In public remarks shortly after the announcement, the CRTC Chairman echoed these points saying the proposed transaction would benefit BCE but not Canadian consumers, again pointed to market share, concentration and vertical integration issues and strongly indicated that the transaction would have required significant regulation and oversight to alleviate negative effects on consumers (referring to the fact that the regulation would have to have included “unprecedented requirements”, “vast supervision” and significant “scaffolding” erected around key areas to protect consumers).  The bottom line, according to the CRTC Chairman, was that the proposed transaction would not be “a good deal for Canadians”.

In its public interest decision, issued together with its news release, the CRTC identified two broad issues: potential impacts on the Canadian broadcasting system; and proposed benefits for the Canadian broadcasting system.

In assessing these broad issues, the CRTC considered vertical integration issues (the removal of the last major independent, non-vertically integrated broadcaster transferring its undertakings to the largest Canadian vertically integrated broadcaster and telecom provider) and concentration concerns (the combination of the first and third largest discretionary television participants and first and fourth largest radio broadcasters).

The CRTC also refused to rely solely on share estimates to assess potential market power.  For example, in its decision the Commission said:

“… in the Commission’s view, the proposed transaction warrants close scrutiny due to concentration of ownership and market dominance in television and radio in both English- and French-language markets.  In addition, given the size and nature of the proposed transaction, the Commission considers that it should rely on multiple indicators of market power, competition and ownership concentration, rather than be limited to the television market share thresholds set out in the DoV policy.”

With respect to vertical integration specifically, the Commission said:

“While BCE submitted that it would be in its own best interest to make content available as widely as possible, the Commission shares the concerns of many interveners about the ability of a distributor with the content properties of a combined BCE/Astral to exert market power in an anti-competitive manner. These concerns are based on the business incentive of a vertically integrated entity to give an undue preference to its own distribution facilities by restricting access to its programming services or offering them at above market rates to its competitors. The market power of a combined BCE/Astral could threaten the availability of diverse programming for Canadians and endanger the ability of distribution undertakings to deliver programming at affordable rates and on reasonable terms on multiple platforms.”

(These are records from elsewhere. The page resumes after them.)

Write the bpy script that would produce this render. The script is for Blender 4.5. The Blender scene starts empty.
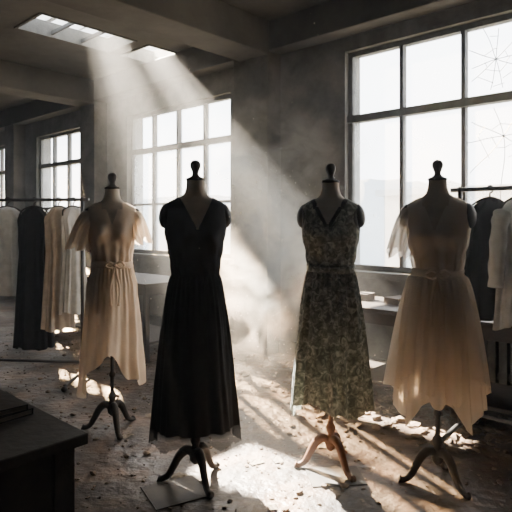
import bpy, bmesh, math, random
import numpy as np
from mathutils import Vector, Matrix, noise
random.seed(7)
C = bpy.context.scene.collection
U = Vector((-0.7353, 0.6776, 0)); N = Vector((0.6776, 0.7353, 0))
def W(u, n, z=0.0): return Vector((U.x*u+N.x*n, U.y*u+N.y*n, z))
ROOM = Matrix(((U.x, N.x, 0, 0), (U.y, N.y, 0, 0), (0, 0, 1, 0), (0, 0, 0, 1)))

# ------------------------------------------------------------------ materials
def nodes(name):
    m = bpy.data.materials.new(name); m.use_nodes = True
    nt = m.node_tree; nt.nodes.clear()
    out = nt.nodes.new('ShaderNodeOutputMaterial')
    return m, nt, out
def mat(name, c1, c2=None, scale=5, rough=0.8, bump=0.0, detail=6, metal=0.0, lo=0.35, hi=0.65, c3=None, spec=0.3, bscale=None, rough2=None):
    m, nt, out = nodes(name); n = nt.nodes; l = nt.links
    b = n.new('ShaderNodeBsdfPrincipled'); l.new(b.outputs[0], out.inputs[0])
    b.inputs['Roughness'].default_value = rough; b.inputs['Metallic'].default_value = metal
    b.inputs['Specular IOR Level'].default_value = spec
    tc = n.new('ShaderNodeTexCoord')
    t = n.new('ShaderNodeTexNoise'); t.inputs['Scale'].default_value = scale; t.inputs['Detail'].default_value = detail
    t.inputs['Roughness'].default_value = 0.65
    l.new(tc.outputs['Object'], t.inputs['Vector'])
    r = n.new('ShaderNodeValToRGB'); l.new(t.outputs['Fac'], r.inputs[0])
    r.color_ramp.elements[0].position = lo; r.color_ramp.elements[1].position = hi
    r.color_ramp.elements[0].color = (*c1, 1); r.color_ramp.elements[1].color = (*(c2 or c1), 1)
    if c3:
        e = r.color_ramp.elements.new((lo+hi)/2); e.color = (*c3, 1)
    l.new(r.outputs[0], b.inputs['Base Color'])
    if rough2 is not None:
        mr = n.new('ShaderNodeMapRange'); mr.inputs[1].default_value = lo; mr.inputs[2].default_value = hi
        mr.inputs[3].default_value = rough; mr.inputs[4].default_value = rough2
        t3 = n.new('ShaderNodeTexNoise'); t3.inputs['Scale'].default_value = scale*0.6; l.new(tc.outputs['Object'], t3.inputs['Vector'])
        l.new(t3.outputs['Fac'], mr.inputs[0]); l.new(mr.outputs[0], b.inputs['Roughness'])
    if bump:
        t2 = n.new('ShaderNodeTexNoise'); t2.inputs['Scale'].default_value = bscale or scale*4; t2.inputs['Detail'].default_value = 8
        l.new(tc.outputs['Object'], t2.inputs['Vector'])
        bp = n.new('ShaderNodeBump'); bp.inputs['Strength'].default_value = bump; bp.inputs['Distance'].default_value = 0.02
        l.new(t2.outputs['Fac'], bp.inputs['Height']); l.new(bp.outputs[0], b.inputs['Normal'])
    return m
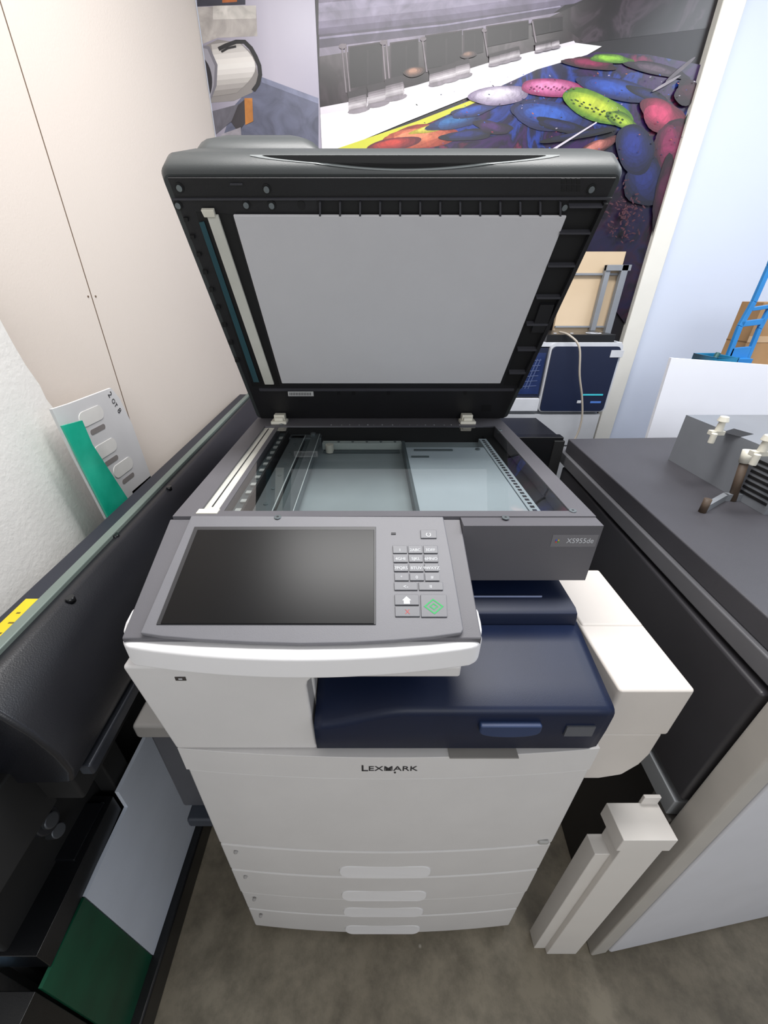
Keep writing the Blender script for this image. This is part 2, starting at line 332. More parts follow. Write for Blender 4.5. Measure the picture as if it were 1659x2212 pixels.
ml.P([(440,100),(470,85),(520,93),(548,118),(558,165),(545,200),(505,218),(455,222)],sm_('#7d7876','rollsh'))
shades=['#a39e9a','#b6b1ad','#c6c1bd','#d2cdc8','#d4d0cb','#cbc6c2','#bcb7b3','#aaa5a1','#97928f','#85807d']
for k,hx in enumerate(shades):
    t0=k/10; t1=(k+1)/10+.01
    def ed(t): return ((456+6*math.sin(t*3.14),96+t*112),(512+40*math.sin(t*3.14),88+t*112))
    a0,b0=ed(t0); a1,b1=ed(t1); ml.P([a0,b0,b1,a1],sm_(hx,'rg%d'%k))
ml.P([(405,98),(452,100),(470,140),(468,185),(452,217),(405,240)],sm_('#6b6870','rolle')); ml.P([(405,104),(448,106),(464,142),(462,184),(447,210),(405,232)],sm_('#8b8890','rolle2')); ml.E(436,170,22,46,-6,sm_('#1e1c22','rollh'))
ml.band([(472,106),(488,98),(510,90),(528,90),(542,104),(552,122),(560,142),(562,162),(557,182),(547,196)],9,mm_('#141216','strap'))
ml.band([(478,112),(492,104),(510,100)],5,mm_('#141216','strap'))
ml.P([(505,235),(528,215),(532,262),(515,285),(498,262)],mm_('#332e34','armk')); ml.P([(528,212),(545,212),(547,262),(530,270)],mm_('#b8742c','orr'))
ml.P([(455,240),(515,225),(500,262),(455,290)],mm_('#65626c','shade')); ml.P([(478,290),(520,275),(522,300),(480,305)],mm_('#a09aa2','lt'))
ml.mb.obj('printed_banner',label='narrow printed wall banner showing a strapped white media roll',cat='banner')

# ------------------------------------------------------------------ COPIER
cop=empty('photocopier',(0.03,0.68,0),'off-white office photocopier, raised lid, navy output tray, four paper drawers','photocopier')
X0,X1=-0.297,0.355
def bow(x,x0=X0,x1=X1,y=0.345,bl=0.014):
    cx=(x0+x1)/2; h=(x1-x0)/2; return y-bl*(1-((x-cx)/h)**2)
def bowpts(x0,x1,back,off=0.0,n=24):
    fr=[(x0+(x1-x0)*i/n, bow(x0+(x1-x0)*i/n)+off) for i in range(n+1)]
    return fr+[(x1,back),(x0,back)]
XF=-0.322
b=MB()
b.box(X0,X1,0.372,1.06,0.035,0.836,white)
b.prism([(X0,0.836),(-0.082,0.836),(-0.082,1.028),(XF,1.028)],0.372,1.06,'y',white)
b.box(-0.082,X1-0.01,0.75,1.06,0.836,1.028,black2)
b.box(X0+0.004,X1-0.004,0.352,0.38,0.04,0.83,seam)
b.obj('body',cop,bevel=0.004)
col=[(X0,0.838),(-0.082,0.838),(-0.086,0.985)]+[(-0.086+0.016*(1-math.cos(math.radians(a))),0.985+0.018*math.sin(math.radians(a))) for a in (30,60,90)]+[(0.118,1.003),(0.118,1.024),(XF,1.024)]
b=MB(); b.prism(col,0.341,0.40,'y',white); b.obj('front_column',cop,bevel=0.004)
b=MB(); b.prism(bowpts(X0,X1-0.003,0.372,-0.002),0.776,0.836,'z',white)
b.text('L',0.0235,(-0.0098,0.3285,0.8065),(1,0,0),(0,0,1),inkd,bold=0.0002,sx=1.0)
b.text('EXMARK',0.0185,(0.034,0.3285,0.8060),(1,0,0),(0,0,1),inkd,bold=0.0001,sx=1.06)
b.poly([(0.0375,0.3284,0.7985),(0.0395,0.3284,0.7955),(0.0375,0.3284,0.7925),(0.0355,0.3284,0.7955)],inkd)
b.box(0.118,0.222,0.327,0.36,0.8362,0.8385,M('notch_grey','#8d8a86',0.6))
b.obj('front_ledge',cop,bevel=0.003)
b=MB(); b.prism(bowpts(X0+0.001,X1-0.001,0.368),0.507,0.773,'z',white)
b.prism([(0.322,0.515),(0.343,0.515),(0.343,0.528),(0.322,0.528)],0.338,0.346,'y',M('badge','#a8a8a6',0.4))
b.obj('front_door',cop,bevel=0.004)
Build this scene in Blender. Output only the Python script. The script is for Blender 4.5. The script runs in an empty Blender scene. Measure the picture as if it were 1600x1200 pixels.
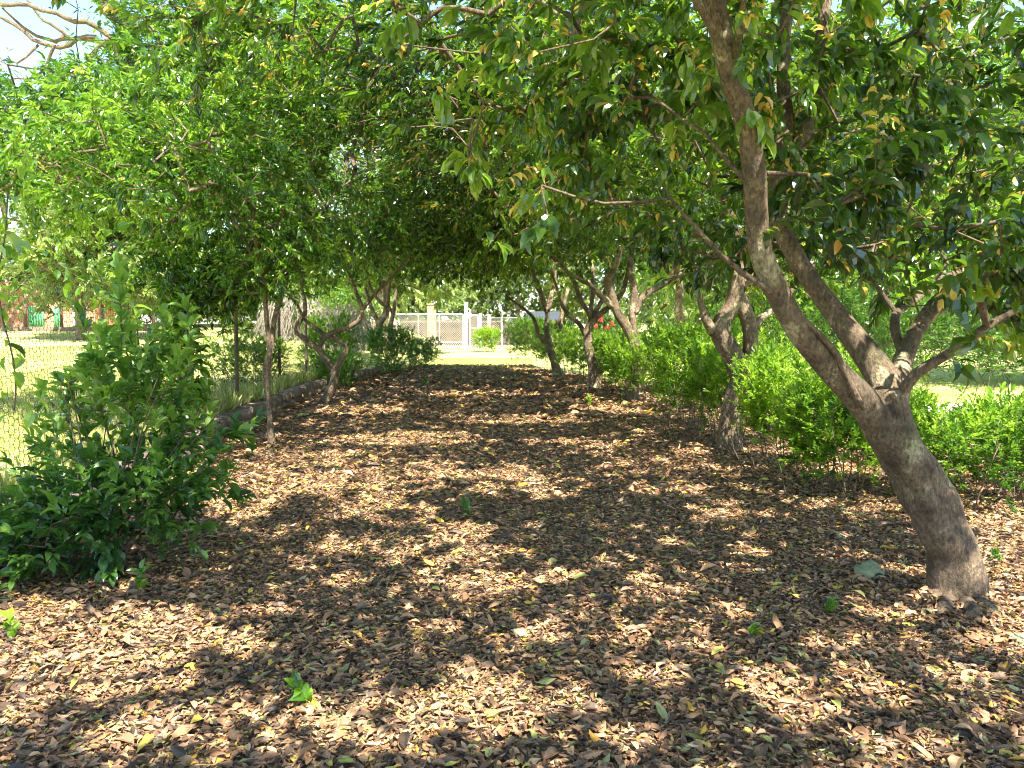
import bpy, math, random
import numpy as np
from mathutils import Vector, noise as mnoise

R = math.radians
rng = np.random.default_rng(11)
random.seed(11)
scene = bpy.context.scene
col = scene.collection

# ------------------------------------------------------------ camera, sky, sun
CAM_Z, FPX = 1.55, 1200.0
PITCH = math.atan(95 / FPX)
cam_d = bpy.data.cameras.new('camera')
cam = bpy.data.objects.new('camera', cam_d)
col.objects.link(cam)
cam.location = (0, 0, CAM_Z)
cam.rotation_euler = (R(90) - PITCH, 0, 0)
cam_d.angle = 2 * math.atan(800 / FPX)
cam_d.clip_start, cam_d.clip_end = 0.05, 2000
scene.camera = cam

SUN_EL, SUN_AZ = R(57), R(158)          # azimuth from +Y (the view) clockwise
S = np.array([math.sin(SUN_AZ) * math.cos(SUN_EL), math.cos(SUN_AZ) * math.cos(SUN_EL), math.sin(SUN_EL)])
world = bpy.data.worlds.new('World')
scene.world = world
world.use_nodes = True
wn = world.node_tree
sky = wn.nodes.new('ShaderNodeTexSky')
sky.sky_type = 'NISHITA'
sky.sun_disc = False
sky.sun_elevation = SUN_EL
sky.sun_rotation = SUN_AZ
sky.dust_density = 0.5
sky.ozone_density = 2.0
bg = wn.nodes['Background']
wn.links.new(sky.outputs[0], bg.inputs[0])
bg.inputs[1].default_value = 0.125
sl = bpy.data.lights.new('sun', 'SUN')
sl.energy, sl.angle, sl.color = 5.0, R(0.5), (1.0, 0.935, 0.83)
sun = bpy.data.objects.new('sun', sl)
col.objects.link(sun)
sun.rotation_euler = Vector(S).to_track_quat('Z', 'Y').to_euler()
sun.location = (5, -10, 20)
vs = scene.view_settings
vs.view_transform, vs.look, vs.gamma, vs.use_curve_mapping = 'Standard', 'None', 1.0, False
vs.exposure = 2.05
scene.render.engine = 'CYCLES'
cy = scene.cycles
cy.max_bounces, cy.diffuse_bounces, cy.glossy_bounces, cy.transmission_bounces = 8, 4, 2, 4
cy.use_denoising = True
cy.use_adaptive_sampling = True
cy.adaptive_threshold = 0.02
cy.sample_clamp_indirect = 6
cy.filter_width = 1.05

# ------------------------------------------------------------ picture <-> world
cp, sp = math.cos(PITCH), math.sin(PITCH)
def P(px, py, Y):
    """point at depth Y seen at photo pixel (px, py)"""
    x, u = (px - 800) / FPX, (600 - py) / FPX
    dy, dz = cp + u * sp, -sp + u * cp
    t = Y / dy
    return np.array([x * t, Y, CAM_Z + dz * t])
def G(px, py, z=0.0):
    x, u = (px - 800) / FPX, (600 - py) / FPX
    dy, dz = cp + u * sp, -sp + u * cp
    t = (z - CAM_Z) / dz
    return np.array([x * t, dy * t, z])
def pix(p):
    p = np.atleast_2d(p)
    q = p - np.array([0, 0, CAM_Z])
    f = q[:, 1] * cp - q[:, 2] * sp
    u = q[:, 1] * sp + q[:, 2] * cp
    f = np.where(f > 0.05, f, 0.05)
    return 800 + FPX * q[:, 0] / f, 600 - FPX * u / f, f

def path_l(y):
    return np.interp(y, [0, 4.5, 10.6, 16, 27, 60], [-3.0, -3.1, -3.85, -4.2, -3.6, -3.6])
def path_r(y):
    return np.interp(y, [0, 6, 16, 27, 60], [7.5, 6.5, 4.0, 0.6, 0.4])
def sstep(a, b, x):
    t = np.clip((x - a) / (b - a), 0, 1)
    return t * t * (3 - 2 * t)
def terrain(x, y):
    x, y = np.asarray(x, float), np.asarray(y, float)
    s = (path_l(y) - 0.12) - x
    near = 1 - sstep(24, 29, y)
    step = 0.24 * sstep(0.0, 0.16, s) * near
    slope = np.clip((y - 8) * 0.031, 0, 1.5) * sstep(0.5, 5.0, s)
    r = x - path_r(y)
    return step + slope + 0.02 * np.clip(r - 2, 0, 12) * sstep(3, 12, y)

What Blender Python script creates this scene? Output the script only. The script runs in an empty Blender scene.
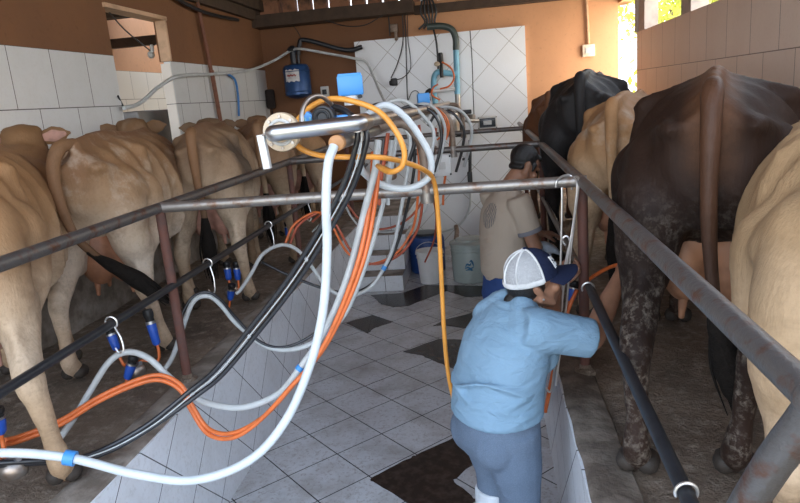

The Commission was also critical of BCE’s divestiture plan for radio (suggesting that BCE included Bell radio stations to “trade underperforming stations for successful ones”), BCE’s proposed benefits package and absence of commitments for local radio or airplay for Canadian artists.  The Commission also refused to accept submissions that BCE required further scale to compete with foreign services.

In sum, the CRTC found that the competition, concentration, vertical integration and market power issues were very substantial and ultimately fatal to BCE’s application.

For the past several years the focus of competition enforcement and consumer protection has been on the Commissioner of Competition (until her resignation earlier this fall).  With this recent BCE/Astral decision, and other recent pro-consumer CRTC initiatives, we may well have a new sheriff in town.